Helina Jolly is a Ph.D. candidate and National Geographic Explorer (2018) at the Institute for Resources Environment and Sustainability. An ecologist and environmental policy analyst by training, she studies the relationship between forest ecosystems and Kattunayakans, a lesser-known hunter-gatherer Indigenous People of South India. Her doctoral research examines the complexities of human and nature connections in these societies through the conversations on human-wildlife interactions, food security, forest fire and rights- capabilities. As a part of her Ph.D. work, she directed and produced an ethnographic documentary Gidiku Vapathu (2020), on Kattunayaka People to understand how these traditional societies perceive and interact with forest and non-human beings. Helina is also the founder of an international web-based project, ‘The Everyday Nature’ that focuses on documenting the perception of people towards nature. She also leads the Collective for Gender+ in Research at the UBC that seeks to develop a network to articulate methods and tools to engage gender in research. Before joining UBC, Helina worked in India for six years on various environmental projects in South Asia with the German Development Cooperation (GIZ), Centre for Science and Environment and Clinton Climate Initiative. She is a Commonwealth Scholar and has an MSc in Environmental Policy and Regulation from the London School of Economics and Political Science.
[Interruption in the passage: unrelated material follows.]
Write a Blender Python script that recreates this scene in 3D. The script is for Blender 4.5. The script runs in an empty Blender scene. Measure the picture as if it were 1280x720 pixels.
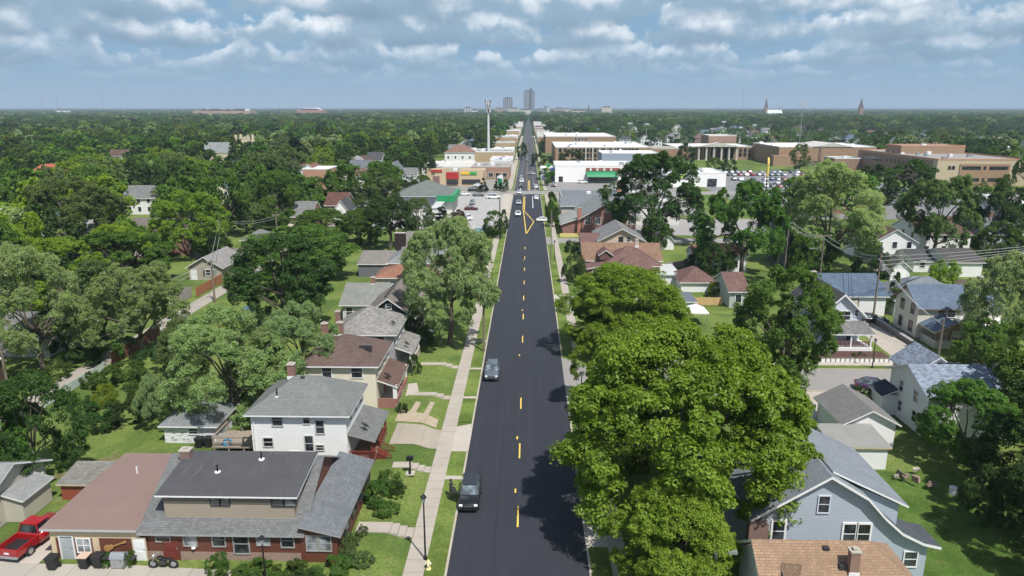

Agni Klintuni Boedhihartono is an Associate Professor, Tropical Landscapes and Livelihoods, at the UBC’s Faculty of Forestry. Intu worked for the International Union for Conservation of Nature (IUCN) and the United Nations Environment Program (UNEP) based in Switzerland. Over the course of her career, Intu has devoted much of her time in Africa and SE Asia and spent several years working in the Malinau Research Forest region in North Kalimantan, Indonesia, with the Center for International Forestry Research (CIFOR). Intu has worked with multidisciplinary teams in remote locations in tropical landscapes and seascapes in Asia, Africa and Latin America. She has focussed on issues with Indigenous people and local communities, particularly on the importance of their traditional knowledge and wise practices in natural resources management and the conservation of their cultural diversity. Intu’s research has sought to enable forest-dependent people, coastal communities and Indigenous groups to achieve a balance between conservation and social, cultural and economic development.
This event will be moderated by CIRDI’s Director of Program Delivery, Jaime Revenaz Webbe.
This webinar will be recorded and shared on the CIRDI website following the event. The recording will not include attendees’ names nor their video or audio.